Influenced by the research at the Lawrence Berkeley National Lab and their Flex building in Berkeley, California that utilizes smart technology to lower energy consumption, Mexico’s research proposals will focus on the energy efficiency of urban systems. The Mexican Ministry of Energy’s funding will be utilized in project proposals that will increase energy efficiency in buildings and cities through lighting technology, energy and water efficiency, smart buildings and future electric grids. “The idea of working more with less can be applied to energy consumption. When these projects have a heavy emphasis on buildings, their focus can be on a variety of concepts from the generation aspect, transmission, distribution, storage to management,” said Dr. Alfredo Martinez-Morales, who is a member of the research faculty of the Center for Environmental Research and Technology.

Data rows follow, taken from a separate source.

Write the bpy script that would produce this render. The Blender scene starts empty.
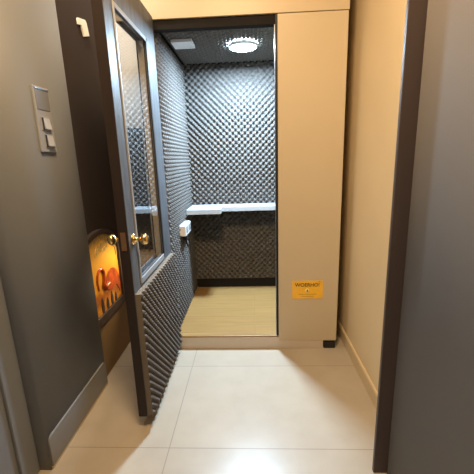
import bpy, bmesh, math, random
import numpy as np
from mathutils import Vector, Matrix
random.seed(4)
S = bpy.context.scene
COL = S.collection

# ---------------------------------------------------------------- materials
def mat(name, rgb, rough=0.5, spec=0.5, metal=0.0, noise=0.0, nscale=20.0, bump=0.0, bscale=60.0, coat=0.0, stretch=None):
    m = bpy.data.materials.new(name); m.use_nodes = True
    nt = m.node_tree; b = nt.nodes['Principled BSDF']
    b.inputs['Base Color'].default_value = (*rgb, 1)
    b.inputs['Roughness'].default_value = rough
    b.inputs['Specular IOR Level'].default_value = spec
    b.inputs['Metallic'].default_value = metal
    b.inputs['Coat Weight'].default_value = coat
    tc = nt.nodes.new('ShaderNodeTexCoord')
    src = tc.outputs['Object']
    if stretch:
        mp = nt.nodes.new('ShaderNodeMapping'); mp.inputs['Scale'].default_value = stretch
        nt.links.new(src, mp.inputs['Vector']); src = mp.outputs['Vector']
    if noise > 0:
        n = nt.nodes.new('ShaderNodeTexNoise'); n.inputs['Scale'].default_value = nscale; n.inputs['Detail'].default_value = 5
        nt.links.new(src, n.inputs['Vector'])
        r = nt.nodes.new('ShaderNodeValToRGB')
        r.color_ramp.elements[0].position = 0.3; r.color_ramp.elements[1].position = 0.7
        r.color_ramp.elements[0].color = (*[c*(1-noise) for c in rgb], 1)
        r.color_ramp.elements[1].color = (*[min(1, c*(1+noise)) for c in rgb], 1)
        nt.links.new(n.outputs['Fac'], r.inputs['Fac']); nt.links.new(r.outputs['Color'], b.inputs['Base Color'])
    if bump > 0:
        n2 = nt.nodes.new('ShaderNodeTexNoise'); n2.inputs['Scale'].default_value = bscale
        nt.links.new(src, n2.inputs['Vector'])
        bp = nt.nodes.new('ShaderNodeBump'); bp.inputs['Strength'].default_value = bump; bp.inputs['Distance'].default_value = 0.002
        nt.links.new(n2.outputs['Fac'], bp.inputs['Height']); nt.links.new(bp.outputs['Normal'], b.inputs['Normal'])
    return m

M = {}
M['beige'] = mat('beige_laminate', (0.53, 0.435, 0.295), 0.42, 0.4, noise=0.015, nscale=3)
M['wall'] = mat('cream_wall_paint', (0.70, 0.56, 0.35), 0.65, 0.3, noise=0.03, nscale=2.5, bump=0.08, bscale=120)
M['skirt'] = mat('cream_tile_skirting', (0.62, 0.49, 0.30), 0.5, 0.5, noise=0.03)
M['grey'] = mat('grey_laminate', (0.185, 0.192, 0.202), 0.45, 0.4, noise=0.02, nscale=3)
M['grey2'] = mat('grey_door_laminate', (0.165, 0.150, 0.138), 0.8, 0.15, noise=0.02, nscale=3)
M['grey_skirt'] = mat('grey_tile_skirting', (0.20, 0.192, 0.182), 0.33, 0.4, noise=0.03)
M['brown'] = mat('dark_brown_wood', (0.058, 0.040, 0.034), 0.5, 0.35, noise=0.12, nscale=14, stretch=(1, 1, 0.12))
M['brownwall'] = mat('brown_wall_paint', (0.05, 0.038, 0.033), 0.85, 0.08, noise=0.05, nscale=3)
M['lowwall'] = mat('tan_wall_dado', (0.23, 0.14, 0.06), 0.55, 0.3, noise=0.05, nscale=4)
M['white'] = mat('white_ceiling_paint', (0.8, 0.78, 0.74), 0.8, 0.2)
M['foam'] = mat('charcoal_acoustic_foam', (0.110, 0.099, 0.090), 0.95, 0.15, noise=0.12, nscale=90)
M['foamside'] = mat('cut_foam_edge', (0.17, 0.14, 0.11), 0.95, 0.1, noise=0.15, nscale=150)
M['lining'] = mat('black_lining_board', (0.018, 0.016, 0.015), 0.9, 0.08, noise=0.1)
M['doorface'] = mat('slate_wood_laminate', (0.085, 0.09, 0.10), 0.5, 0.45, noise=0.3, nscale=40, stretch=(1, 1, 0.15), bump=0.15)
M['dooredge'] = mat('dark_walnut_edge_band', (0.022, 0.014, 0.012), 0.5, 0.35, noise=0.15, nscale=20, stretch=(1, 1, 0.12))
M['bead'] = mat('pale_slate_bead', (0.30, 0.31, 0.32), 0.4, 0.5)
M['reveal'] = mat('pale_beige_timber', (0.62, 0.52, 0.40), 0.5, 0.4)
M['board'] = mat('dark_slate_board', (0.03, 0.032, 0.035), 0.5, 0.4)
M['gold'] = mat('polished_brass', (0.86, 0.60, 0.25), 0.16, 0.5, metal=1.0)
M['bronze'] = mat('bronze_plate', (0.30, 0.17, 0.09), 0.35, 0.5, metal=0.7)
M['steel'] = mat('brushed_steel', (0.40, 0.40, 0.40), 0.35, 0.5, metal=1.0)
M['plastic'] = mat('white_plastic', (0.82, 0.83, 0.84), 0.35, 0.5)
M['desk'] = mat('white_desk_laminate', (0.42, 0.44, 0.46), 0.35, 0.5)
M['black'] = mat('black_rubber', (0.012, 0.012, 0.013), 0.55, 0.4)
M['plinth'] = mat('pale_aluminium_plinth', (0.56, 0.48, 0.39), 0.5, 0.5, noise=0.02)
M['plate_dark'] = mat('grey_switch_blank', (0.20, 0.20, 0.205), 0.25, 0.5)
M['plate_light'] = mat('silver_switch_frame', (0.30, 0.30, 0.305), 0.3, 0.5)
M['rocker'] = mat('pale_grey_switch_rocker', (0.40, 0.40, 0.40), 0.3, 0.5)
M['cream'] = mat('cream_plastic_numeral', (0.86, 0.80, 0.68), 0.4, 0.4)
M['yellow'] = mat('yellow_notice_sheet', (0.85, 0.47, 0.035), 0.35, 0.5, noise=0.08, nscale=14)
M['ink'] = mat('black_print', (0.04, 0.025, 0.015), 0.5, 0.3)
M['inkfaint'] = mat('brown_fine_print', (0.42, 0.23, 0.03), 0.5, 0.3)
M['paleprint'] = mat('pale_yellow_print', (0.9, 0.66, 0.18), 0.5, 0.3)
M['red'] = mat('red_orange_paint', (0.52, 0.085, 0.012), 0.3, 0.5, noise=0.5, nscale=22)
M['goldpaint'] = mat('gold_leaf_paint', (0.78, 0.50, 0.14), 0.28, 0.5, metal=0.3, noise=0.35, nscale=40)

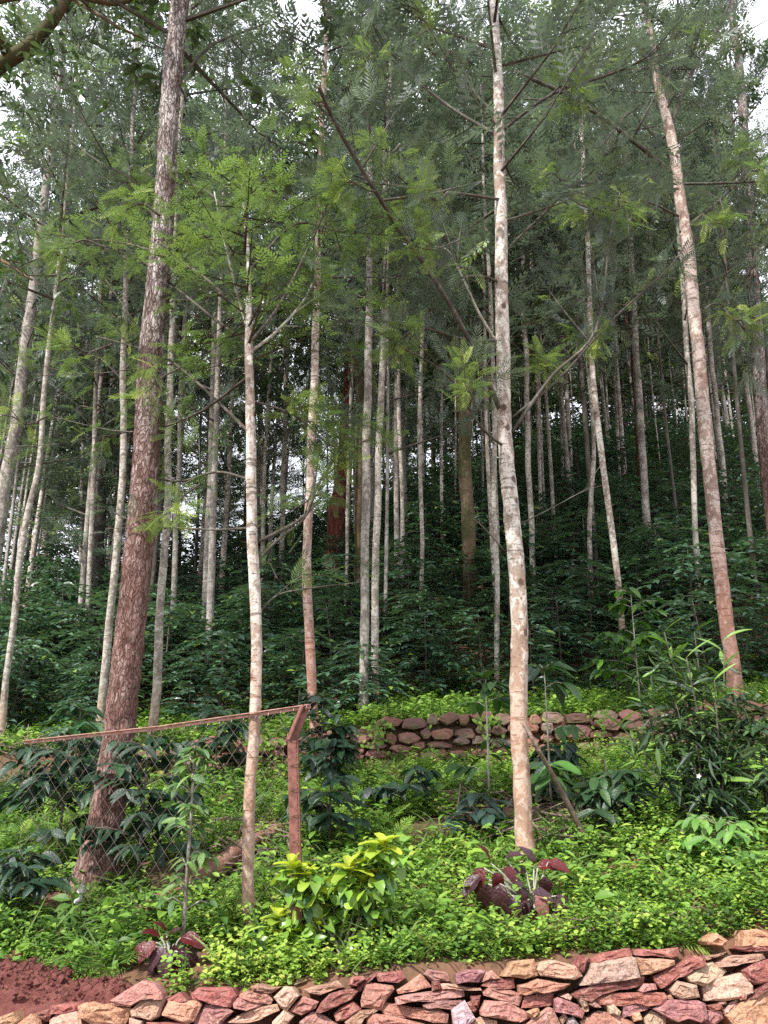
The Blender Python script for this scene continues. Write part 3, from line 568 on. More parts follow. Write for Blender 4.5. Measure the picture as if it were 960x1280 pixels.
# trees that stand further up the slope: label, trunk points in the picture, widths, bark
TREES = [
 ('slim pale curved trunk at the far left edge of the photo', [(3,922),(18,760),(32,660),(47,590),(56,480)], [10,9,9,8,7], 'pale2', 10.4, 13),
 ('dark leaning trunk half cut by the left edge of the photo', [(-22,800),(0,650),(16,560),(27,480),(45,340)], [20,19,18,17,14], 'grey', 14, 15),
 ('pale slim trunk just left of the thick brown trunk', [(125,906),(135,800),(150,650),(153,540),(156,380)], [12,11,10,9,8], 'pale2', 10.6, 13),
 ('pale slim trunk just right of the thick brown trunk', [(189,910),(200,780),(208,640),(212,500),(216,380)], [13,12,10,9,8], 'pale2', 10.2, 13),
 ('grey speckled trunk midway between brown trunk and fence tree', [(255,832),(260,700),(265,560),(269,420),(276,250)], [13,12,11,10,8], 'grey', None, 15),
 ('pinkish trunk rising behind the rusty fence post', [(404,942),(391,870),(384,740),(388,600),(393,450),(396,350),(402,150)], [15,14,14,12,11,10,8], 'pink', 8.9, 13),
 ('thick dark red trunk forking at mid height on the slope', [(416,775),(417,690),(420,640),(428,590),(436,470),(440,380)], [25,24,25,20,13,11], 'red', None, 15),
 ('larger left trunk of a close grey pair near centre', [(453,902),(456,760),(457,620),(460,440),(462,300)], [14,13,12,11,9], 'grey', None, 14),
 ('slimmer right trunk of a close grey pair near centre', [(468,892),(469,760),(472,600),(479,430),(483,300)], [12,11,10,9,7], 'pale2', None, 14),
 ('mossy dark trunk behind the grey pair near centre', [(446,790),(449,640),(450,520),(448,420)], [12,13,14,13], 'moss', 18, 15),
 ('mossy orange brown trunk left of the tall pale trunk', [(589,776),(584,640),(580,520),(575,400),(572,250)], [21,20,18,16,13], 'moss', None, 15),
 ('thin straight pale trunk just left of tall pale trunk', [(622,872),(620,720),(618,560),(613,400)], [8,7,7,6], 'pale2', 11.6, 12),
 ('pale slim trunk just right of tall pale trunk', [(668,762),(663,640),(660,540),(656,420)], [9,8,8,7], 'pale2', None, 13),
 ('thin trunk with a slight bend between tall pale and mottled trunks', [(740,762),(737,660),(743,560),(737,480),(733,420)], [7,7,6,6,5], 'pale2', None, 13),
 ('pale mottled trunk leaning left above the bright green shrub', [(781,842),(772,720),(756,600),(742,480),(735,330),(728,180)], [10,9,9,8,7,6], 'pale', None, 13),
 ('straight brownish grey trunk between mottled and leaning pink trunks', [(814,726),(808,640),(800,520),(794,420),(788,300)], [11,11,10,9,8], 'grey', None, 14),
 ('reddish trunk close behind a brownish grey trunk', [(808,700),(801,600),(793,480),(786,400)], [8,8,7,7], 'red', 21, 14),
 ('slim pale trunk close left of leaning pink trunk', [(874,778),(869,640),(864,520),(858,420)], [9,8,8,7], 'pale2', None, 13),
 ('slim trunk close behind and right of leaning pink trunk', [(910,690),(904,590),(890,460),(880,330)], [8,8,7,6], 'pale2', None, 13),
 ('thin pale leaning trunk near right edge above coffee shrubs', [(951,660),(944,570),(932,470),(922,380)], [8,7,7,6], 'pale2', None, 13),
 ('dark broad trunk at the right edge of the photo', [(968,700),(956,560),(946,420),(937,280),(925,100)], [18,17,17,16,12], 'brown', 15.5, 17),
 ('short looking pale trunk high on right slope', [(918,584),(908,520),(899,470),(893,420)], [7,6,6,5], 'pale2', None, 13),
 ('thin pale trunk standing left among far left group', [(107,852),(112,720),(117,600),(120,480)], [8,7,7,6], 'pale2', None, 13),
 ('thinnest pale trunk in the far left group', [(97,812),(101,700),(104,560)], [6,5,5], 'pale2', None, 13),
 ('dark stout trunk in the shade behind far left group', [(120,790),(123,680),(128,560),(130,420)], [19,18,17,15], 'dark', 20, 15),
 ('thin pale trunk left of slope shrubs beneath fence tree boughs', [(352,782),(353,640),(356,540),(360,420)], [8,7,7,6], 'pale2', None, 13),
 ('slim grey trunk right beside the pale trunk by the brown one', [(212,842),(218,720),(223,600),(228,450)], [8,8,7,7], 'grey', None, 14),
 ('red trunk showing close behind the slender fence tree', [(305,740),(309,640),(314,560),(318,470)], [11,11,10,9], 'red', None, 14),
 ('very thin pale trunk right of dark red trunk', [(432,786),(434,660),(437,540)], [5,5,5], 'pale2', None, 12),
 ('very thin pale trunk standing just right of grey pair', [(502,778),(503,650),(500,540),(498,430)], [7,6,6,5], 'pale2', None, 13),
 ('thin dark lined trunk halfway between grey pair and mossy trunk', [(527,802),(527,650),(525,540),(529,380)], [6,6,6,5], 'pale2', None, 13),
 ('small pale trunk far up slope right of slim trunk', [(677,702),(675,600),(672,500)], [6,5,5], 'pale2', None, 13),
 ('pair like pale trunk high up slope right of centre', [(716,650),(712,560),(706,460)], [8,7,6], 'pale2', None, 13),
 ('dim trunk behind far left curved trunk', [(58,730),(60,620),(66,500)], [9,9,8], 'grey', None, 14),
 ('thin pale trunk high slope left of brownish grey trunk', [(776,640),(772,540),(768,440)], [5,5,5], 'pale2', None, 12),
]
for i, (lb, pts, w, bk, Y, H) in enumerate(TREES):
    Yt = Y or ground_hit(*pts[0]); big = Yt > 16
    tree(lb, pts, [q*.86 for q in w], bk, Yt, H + rt.uniform(-1, 2), rt.uniform(4.6, 6.2) if not big else rt.uniform(5.0, 7.5), rt.uniform(.85, 1.25), 'broad' if bk in ('dark', 'moss', 'brown') else 'frond', None, 12, 6)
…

Morales further discussed energy opportunities that the research proposals could focus on, such as, “opportunities to have an intelligent building that gets to determine usage patterns, number of people, type of activity. All of which will help simultaneously manage power energy and translate to huge savings on a global scale.”

Director for the UC Institute for Mexico and the United States and UCR Professor of Ecology Exequiel Ezcurra, also commented on the call for proposals. “This research focus in applied directed research for urban sustainability brings attention to Mexico and the fact that it is an intellectual powerhouse in both the arts and the science. There is a lot to be gained by maintaining an intellectual community in North America as opposed to creating an isolationist attitude,” said Ezcurra. He gave examples of previous successful collaborative research with Mexican researchers that led to many new findings on topics such as earthquakes and the chlorofluorocarbons in the ozone layer. He noted that without such examples of collaborative research with Mexico, the scientific community “could never have figured it out alone.”

“This will act as a catalyst. It will provide some much needed funding, allow for the opportunity to have teams of Mexican researchers to work with teams from the UC and develop and obtain the results or the data that is needed to continue the relationship beyond the four years into many decades. This funding could also grow into larger programs,” concluded Morales.